Friday, March 18, 2016

Libraries and Ice Cream Etc.

Today I wore one of my cute new t-shirts and felt very fetching. So naturally, I had to go out somewhere.

But then, there's the problem of a decided lack of company.

But then again, I know this problem well and just went by myself. It was possibly better this way, as I could play the music as loudly as I wanted to, and didn't have to live with the humiliation that would have followed had anyone witnessed a certain malfunction of a "one-way" in the parking garage (I was the malfunction). I guess you could say it all worked out.

I parked behind the Pack Library, which I DIDN'T EVEN KNOW EXISTED and wandered for a while among the stacks. Then I realized, after assembling a nice pile of books, that I couldn't check them out because we just moved to a new county, and my Henderson County Library card is now tragically obsolete.

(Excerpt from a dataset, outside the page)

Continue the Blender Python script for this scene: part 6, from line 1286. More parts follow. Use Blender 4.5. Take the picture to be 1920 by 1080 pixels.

So, no books in tow, I headed for Marble Slab and bought myself a "I'm sad" ice cream. It was great. You could really taste the self-pity, and the hint of cynicism really complimented the flavors of disillusionment. Marble Slab never lets me down!

After my ice cream, I fell asleep on the steps of the Pack Park stage, and was awoken by a very nice policeman who "was just making sure I wasn't dead or in a coma". So polite! And then, I fell in love with a charming crowd of buskers. The lead singer was quite flirtatious and I was wearing a new shirt and felt cute, so, I was flirtatious* too.

Buskers always fascinate me. It's always struck me as amazing that people on the street will pay cash out of their pockets to someone playing a guitar on the curb. We skimp and complain about the silliest fees for a place to park our car, etc, but we throw cash at strangers that we aren't obligated to! It's great, though. If I could sing, you BETCHA I'd do it. And if pianos were more portable, you betcha I'd be out there doing that. Some Elton John on the street corner would be very well received, I think.

So, I stared into the eyes of this dreamy busker for a while, and then carried on with my day, which included nothing exciting. (A trip to the post office, a few phone calls, eating a lot of cheese. The usual.)

And, folks, that's just a day in the life of Sarah Kane for you. It's been good for me to come face to face with the realities of my life apart from all the things that used to give it meaning. Friends, school, etc. Kidding. My life doesn't have to include or disclude those things in order to be defined as "my life". My life simply is what it is. And today, it was walking alone downtown.

It was a good day. And it's going to keep getting better, as I still have a half block of aged white cheddar in the fridge and that block can only get smaller as the day goes on.



*The meaning of the word "flirtatious" in terms of ME is not that exciting. It just means I forwent the usual scowl of disdain I would give a cute guy. What can I say. I really fell for him.